Paul Michel, Former Chief Judge, U.S. Court of Appeals for the Federal Circuit
“In the last half decade, the patent world has been turned upside down. But the Supreme Court doesn’t realize that yet. The Congress doesn’t seem fully to realize that yet. So we need a better sense of history.”
“And secondly, we need a much better sense of proportion. So, for example, the Congress has been so propagandized for the last decade, that it thinks that frivolous lawsuits are the number one problem in the patent world. They are a real problem. I don’t deny there are some frivolous lawsuits, occasionally courts so find. But on a relative basis, the problem of eligibility I would say is a thousand times more important than the problem of occasional frivolous lawsuits. But the sense of proportion is upside down.”
“The Congress thinks the problem is NPE lawsuits, based on frivolous or invalid patents. I think the big problem is that the AIA regime as it’s actually worked in practice, who could have maybe predicted, but as it has actually worked in practice, and now we know, has been unduly harmful and has greatly added to the uncertainty that’s killing investment, killing invention.”
Brian Pomper, Executive Director, Innovation Alliance
“… [A] variety of changes in the system from different quarters, in the courts, the Judicial Conference, from the implementation of the AIA, from other matters, really seems to have changed some of this narrative that we hear… We are here to talk about the changes in the interpretation of Section 101 that are truly wreaking havoc in the patent system.”
Laurie Self, Counsel and Vice President of Government Affairs, Qualcomm
“One of the anecdotes that I hear in talking to many throughout the invention ecosystem, if you will, is that we are increasingly in a world where patent applications are being denied in the United States but granted in other parts of the world. That really is, I think, a reversal of the dynamic that we historically have enjoyed in the United States where we have benefitted from a patent system that is far more flexible in allowing new fields of inventive activity than other parts of the world.”

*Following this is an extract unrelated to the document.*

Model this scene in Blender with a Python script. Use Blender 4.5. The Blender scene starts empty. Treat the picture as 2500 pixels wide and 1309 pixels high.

Ami Patel Shah, Managing Director, Fortress Investment Group
“I’d say in the last few years, companies have come to us for financing, and unfortunately for us, because of new case law, and a lot of these companies don’t know about the 101 changes, so ignorance was bliss for them, and they thought they were still valuable and they continued on. But as you educate them on the recent uncertainty and the drastic change in the 101 rules and what has happened with their patents, we were not able to provide them financing, nor was anyone else in the venture community giving them venture financing because then it became known that their product was unprotected, that anyone could copy it. So companies were put in bankruptcy or they had a fireside sale.”
“And what is distressing is we are seeing that most of the acquisitions have happened from foreign buyers. So all of that intellectual property, all of that R&D money that went in from U.S. companies, from U.S. institutional investors, and after all that work, it is a foreign purchaser who got all acquisition and the know how to then take it to the next stage.”